Central New York bishop: Decision to end TPS for Salvadorans ‘does not represent our Christian values’

Posted Jan 12, 2018

[Episcopal Diocese of Central New York] In Matthew 25, Jesus says:

Come, you that are blessed by my Father, inherit the kingdom prepared for you from the foundation of the world; for I was hungry and you gave me food, I was thirsty and you gave me something to drink, I was a stranger and you welcomed me…

For followers of Jesus, his mandate to be in relationship with those who are “strangers” is clear.

Our government has determined that 200,000 Salvadoran residents of the United States will be deported and no longer protected under the Temporary Protected Status (TPS) program. In the program’s seventeen years, the United States has become a beloved home for many of these Salvadorans and their families. Every measure of their participation in American life exhibits their integrity and commitment to the welfare of the American community.

This decision threatens our neighbors.
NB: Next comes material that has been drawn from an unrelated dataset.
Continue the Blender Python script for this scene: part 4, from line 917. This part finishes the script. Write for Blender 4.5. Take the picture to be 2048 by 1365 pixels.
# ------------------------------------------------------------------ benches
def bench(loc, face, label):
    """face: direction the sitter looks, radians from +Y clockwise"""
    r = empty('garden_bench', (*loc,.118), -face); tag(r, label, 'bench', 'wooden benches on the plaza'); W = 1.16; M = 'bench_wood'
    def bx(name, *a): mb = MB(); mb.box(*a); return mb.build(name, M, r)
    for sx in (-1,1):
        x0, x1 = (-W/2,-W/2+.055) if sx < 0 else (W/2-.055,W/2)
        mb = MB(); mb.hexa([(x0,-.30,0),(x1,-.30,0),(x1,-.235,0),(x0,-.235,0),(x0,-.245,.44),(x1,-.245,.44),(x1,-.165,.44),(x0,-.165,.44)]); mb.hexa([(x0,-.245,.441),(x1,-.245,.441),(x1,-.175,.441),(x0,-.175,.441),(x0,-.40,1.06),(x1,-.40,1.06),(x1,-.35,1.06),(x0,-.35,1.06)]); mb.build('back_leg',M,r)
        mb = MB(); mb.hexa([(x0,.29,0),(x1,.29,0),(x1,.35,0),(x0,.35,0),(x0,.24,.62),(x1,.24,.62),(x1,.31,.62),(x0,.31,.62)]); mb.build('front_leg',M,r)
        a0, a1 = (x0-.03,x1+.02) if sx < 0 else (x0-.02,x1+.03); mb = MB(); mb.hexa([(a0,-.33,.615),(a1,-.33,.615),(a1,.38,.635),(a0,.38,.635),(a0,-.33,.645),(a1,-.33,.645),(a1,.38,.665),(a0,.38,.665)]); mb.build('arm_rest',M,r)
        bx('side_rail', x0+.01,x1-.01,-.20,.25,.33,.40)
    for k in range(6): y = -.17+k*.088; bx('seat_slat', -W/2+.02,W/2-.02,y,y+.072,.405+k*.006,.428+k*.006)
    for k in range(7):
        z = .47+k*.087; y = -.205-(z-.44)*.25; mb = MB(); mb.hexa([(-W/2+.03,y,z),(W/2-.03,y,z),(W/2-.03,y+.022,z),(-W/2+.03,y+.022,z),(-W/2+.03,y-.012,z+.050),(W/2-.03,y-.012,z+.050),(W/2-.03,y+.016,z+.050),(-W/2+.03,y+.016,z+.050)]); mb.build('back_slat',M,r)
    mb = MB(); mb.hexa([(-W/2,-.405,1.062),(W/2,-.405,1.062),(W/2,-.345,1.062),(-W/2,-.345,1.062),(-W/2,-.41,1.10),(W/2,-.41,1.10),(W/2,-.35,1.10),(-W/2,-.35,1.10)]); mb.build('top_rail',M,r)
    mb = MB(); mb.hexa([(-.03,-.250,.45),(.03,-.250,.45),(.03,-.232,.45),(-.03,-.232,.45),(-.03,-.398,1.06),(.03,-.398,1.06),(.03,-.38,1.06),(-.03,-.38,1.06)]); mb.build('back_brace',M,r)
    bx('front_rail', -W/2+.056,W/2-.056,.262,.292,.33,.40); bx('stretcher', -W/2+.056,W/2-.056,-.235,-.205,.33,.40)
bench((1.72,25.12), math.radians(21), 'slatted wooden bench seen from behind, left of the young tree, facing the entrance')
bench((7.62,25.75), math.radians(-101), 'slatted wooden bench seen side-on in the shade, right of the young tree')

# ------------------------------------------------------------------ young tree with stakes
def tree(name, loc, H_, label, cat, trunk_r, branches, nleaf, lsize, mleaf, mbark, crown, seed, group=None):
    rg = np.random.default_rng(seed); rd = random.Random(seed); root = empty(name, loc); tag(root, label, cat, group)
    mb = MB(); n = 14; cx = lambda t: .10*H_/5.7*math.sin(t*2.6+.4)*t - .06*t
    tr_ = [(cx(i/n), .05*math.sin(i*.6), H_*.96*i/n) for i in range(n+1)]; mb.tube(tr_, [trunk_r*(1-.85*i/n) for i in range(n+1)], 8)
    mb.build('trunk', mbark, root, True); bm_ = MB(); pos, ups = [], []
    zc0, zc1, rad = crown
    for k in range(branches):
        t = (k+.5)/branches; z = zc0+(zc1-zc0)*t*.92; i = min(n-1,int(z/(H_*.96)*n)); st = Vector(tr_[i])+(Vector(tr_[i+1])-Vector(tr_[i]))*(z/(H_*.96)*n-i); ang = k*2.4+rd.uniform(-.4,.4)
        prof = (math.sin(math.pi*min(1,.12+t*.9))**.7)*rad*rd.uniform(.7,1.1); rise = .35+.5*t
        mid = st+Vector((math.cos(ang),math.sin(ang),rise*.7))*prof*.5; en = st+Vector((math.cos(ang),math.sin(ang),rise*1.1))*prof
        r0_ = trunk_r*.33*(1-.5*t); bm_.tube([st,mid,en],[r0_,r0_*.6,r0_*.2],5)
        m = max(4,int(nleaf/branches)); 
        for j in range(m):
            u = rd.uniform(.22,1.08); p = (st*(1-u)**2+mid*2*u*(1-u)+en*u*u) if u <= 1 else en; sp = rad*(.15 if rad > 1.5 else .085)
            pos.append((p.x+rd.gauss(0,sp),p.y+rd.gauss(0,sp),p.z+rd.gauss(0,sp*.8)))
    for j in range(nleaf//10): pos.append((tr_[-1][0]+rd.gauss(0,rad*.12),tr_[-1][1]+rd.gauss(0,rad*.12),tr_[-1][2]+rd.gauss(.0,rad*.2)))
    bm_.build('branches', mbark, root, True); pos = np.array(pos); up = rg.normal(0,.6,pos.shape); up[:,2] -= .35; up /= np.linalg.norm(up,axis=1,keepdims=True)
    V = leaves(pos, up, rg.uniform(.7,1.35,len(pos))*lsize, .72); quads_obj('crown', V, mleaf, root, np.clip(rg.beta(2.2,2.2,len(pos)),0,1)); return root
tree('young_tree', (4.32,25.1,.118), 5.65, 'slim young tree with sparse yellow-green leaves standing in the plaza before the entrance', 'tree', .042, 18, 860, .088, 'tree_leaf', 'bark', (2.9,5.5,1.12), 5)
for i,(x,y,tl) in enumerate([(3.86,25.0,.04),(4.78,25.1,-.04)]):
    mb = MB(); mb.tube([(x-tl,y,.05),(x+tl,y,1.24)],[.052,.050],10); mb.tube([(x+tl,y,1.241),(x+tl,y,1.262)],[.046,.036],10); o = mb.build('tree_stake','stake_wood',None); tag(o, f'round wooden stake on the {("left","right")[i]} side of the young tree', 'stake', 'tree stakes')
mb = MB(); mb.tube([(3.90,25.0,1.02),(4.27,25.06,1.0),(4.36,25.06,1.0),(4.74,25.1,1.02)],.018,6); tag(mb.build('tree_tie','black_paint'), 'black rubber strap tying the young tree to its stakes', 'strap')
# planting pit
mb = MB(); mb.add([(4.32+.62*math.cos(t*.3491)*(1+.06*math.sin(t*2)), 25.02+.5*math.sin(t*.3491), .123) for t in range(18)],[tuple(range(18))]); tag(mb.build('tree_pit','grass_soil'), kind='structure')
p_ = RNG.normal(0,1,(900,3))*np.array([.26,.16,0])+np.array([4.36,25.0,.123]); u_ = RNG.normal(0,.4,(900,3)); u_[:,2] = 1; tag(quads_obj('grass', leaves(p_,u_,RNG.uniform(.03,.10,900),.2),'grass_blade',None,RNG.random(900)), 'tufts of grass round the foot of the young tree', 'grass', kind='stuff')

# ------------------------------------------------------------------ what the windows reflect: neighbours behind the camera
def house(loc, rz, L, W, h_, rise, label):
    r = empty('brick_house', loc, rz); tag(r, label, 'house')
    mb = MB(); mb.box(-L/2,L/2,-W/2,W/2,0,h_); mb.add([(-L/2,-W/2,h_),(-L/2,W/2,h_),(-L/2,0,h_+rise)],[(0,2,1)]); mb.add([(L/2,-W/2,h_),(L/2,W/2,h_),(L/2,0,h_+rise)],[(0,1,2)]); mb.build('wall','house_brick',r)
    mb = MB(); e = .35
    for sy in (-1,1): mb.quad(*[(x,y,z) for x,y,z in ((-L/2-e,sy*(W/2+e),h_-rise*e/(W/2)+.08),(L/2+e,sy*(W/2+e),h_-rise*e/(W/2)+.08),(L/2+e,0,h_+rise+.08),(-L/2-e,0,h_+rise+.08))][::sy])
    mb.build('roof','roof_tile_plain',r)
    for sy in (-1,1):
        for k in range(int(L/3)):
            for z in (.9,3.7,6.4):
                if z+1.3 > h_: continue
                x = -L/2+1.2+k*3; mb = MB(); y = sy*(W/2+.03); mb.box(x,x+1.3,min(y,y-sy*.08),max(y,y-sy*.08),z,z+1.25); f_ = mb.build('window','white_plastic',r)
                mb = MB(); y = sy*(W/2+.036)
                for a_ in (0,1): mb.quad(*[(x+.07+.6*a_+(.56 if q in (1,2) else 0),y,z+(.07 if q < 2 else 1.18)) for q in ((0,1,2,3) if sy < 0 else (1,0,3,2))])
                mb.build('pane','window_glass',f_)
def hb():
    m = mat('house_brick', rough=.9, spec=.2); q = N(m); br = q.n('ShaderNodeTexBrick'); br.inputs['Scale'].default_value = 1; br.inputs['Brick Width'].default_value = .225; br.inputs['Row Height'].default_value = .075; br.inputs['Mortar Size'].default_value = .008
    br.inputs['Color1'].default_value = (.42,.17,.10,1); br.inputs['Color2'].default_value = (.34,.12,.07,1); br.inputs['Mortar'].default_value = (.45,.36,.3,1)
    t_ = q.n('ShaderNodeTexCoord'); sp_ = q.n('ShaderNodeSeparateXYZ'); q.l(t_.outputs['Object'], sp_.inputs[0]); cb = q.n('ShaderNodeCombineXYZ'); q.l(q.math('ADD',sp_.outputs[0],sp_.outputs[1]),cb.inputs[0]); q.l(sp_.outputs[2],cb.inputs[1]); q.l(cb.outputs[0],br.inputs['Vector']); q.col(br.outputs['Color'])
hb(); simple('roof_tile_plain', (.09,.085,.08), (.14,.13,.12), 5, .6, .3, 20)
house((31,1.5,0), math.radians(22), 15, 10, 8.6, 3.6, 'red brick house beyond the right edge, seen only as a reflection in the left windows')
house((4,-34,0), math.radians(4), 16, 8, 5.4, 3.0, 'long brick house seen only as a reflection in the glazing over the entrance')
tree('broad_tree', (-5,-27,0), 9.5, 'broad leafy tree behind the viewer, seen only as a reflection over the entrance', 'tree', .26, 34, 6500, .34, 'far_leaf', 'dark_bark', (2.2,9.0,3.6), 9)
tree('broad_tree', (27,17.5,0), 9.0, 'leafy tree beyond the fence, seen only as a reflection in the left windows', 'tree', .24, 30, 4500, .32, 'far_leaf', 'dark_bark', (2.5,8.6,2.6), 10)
The Episcopal Diocese of Central New York has a companion relationship with the Diocese of El Salvador; we support Cristosal in advancing human rights in El Salvador; we regularly travel to and host guests from El Salvador.

As the Bishop of Central New York, I stand in firm opposition to the deportation of people who are part of our American community, whose lives are closely linked with our own, and with whom we share so much. I encourage those of us who claim devotion to Jesus to re-read Matthew 25 carefully and prayerfully: “When you did it to the least of these, you did it unto me.” The decision to deport our neighbors who have been protected by TPS does not represent our Christian values. It is time to respond to this decision out of our moral and spiritual conviction. Please write or call your representatives and continue to pray and work for the dignity of all people, especially the Salvadorans who are so vulnerable in this time.